No: instead it’s my son whose throat he’s got a gun barrel pressed against.

Small world.

Courage.

========

OK, back to the present day. My son’s unit, after serving a year in Iraq, was rotated out for 2008, and I can finally sleep without a knot in my stomach.

Cheney spent part of today DEFENDING telling a United States Senator to “Go F*@! yourself!” on the FLOOR of the U.S. Senate and doesn’t “get” that it is not only indefensible, but was NEVER defensible.

But then you know what they say:

Once a Dick, always a Dick.

Next time you’ve got your ouija board out, just ask Nixon.

Courage.

2 Comments

  • Whenever I see Darth Cheney wearing that stupid helmet, I’m instantly reminded of Rick Moranis in “Spaceballs.” And, wouldn’t you know it, DUHbya (yes, it’s spelled with a capital DUH) is the obvious choice to fill John Candy’s role as Barf.

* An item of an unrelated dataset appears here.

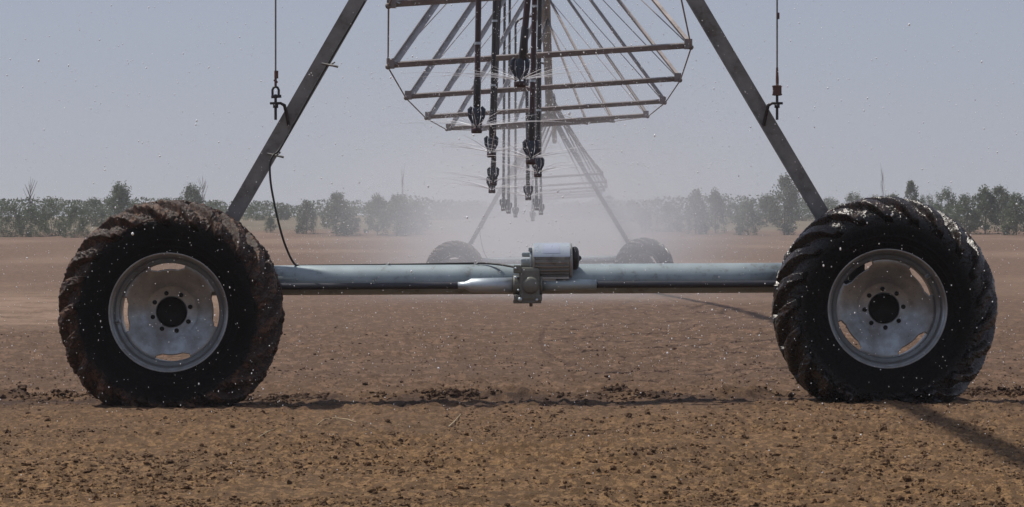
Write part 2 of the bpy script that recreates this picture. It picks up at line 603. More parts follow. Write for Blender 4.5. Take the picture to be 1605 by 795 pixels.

    Unfortunately, that duhnamic duo is probably not a good choice of actors to star in a remake of the Mel Brooks classic. True, the current story line has all of the ineptitude found in the original, but it has none of the humor; because our (anti)heroes have taken the country to the wall at ludicrous speed it’s not likely to ever gain widespread appeal.

  • Yes, but Rick Moranis completely sapped of any redeeming quality whatsoever, just pure, incompetent evil.

    And I think that the movie would have to borrow from others. I mean, without the flying monkeys, and, perhaps, the Stay-Puft Marshmallow Monster, how could we accurately cast it? Good one, Phil.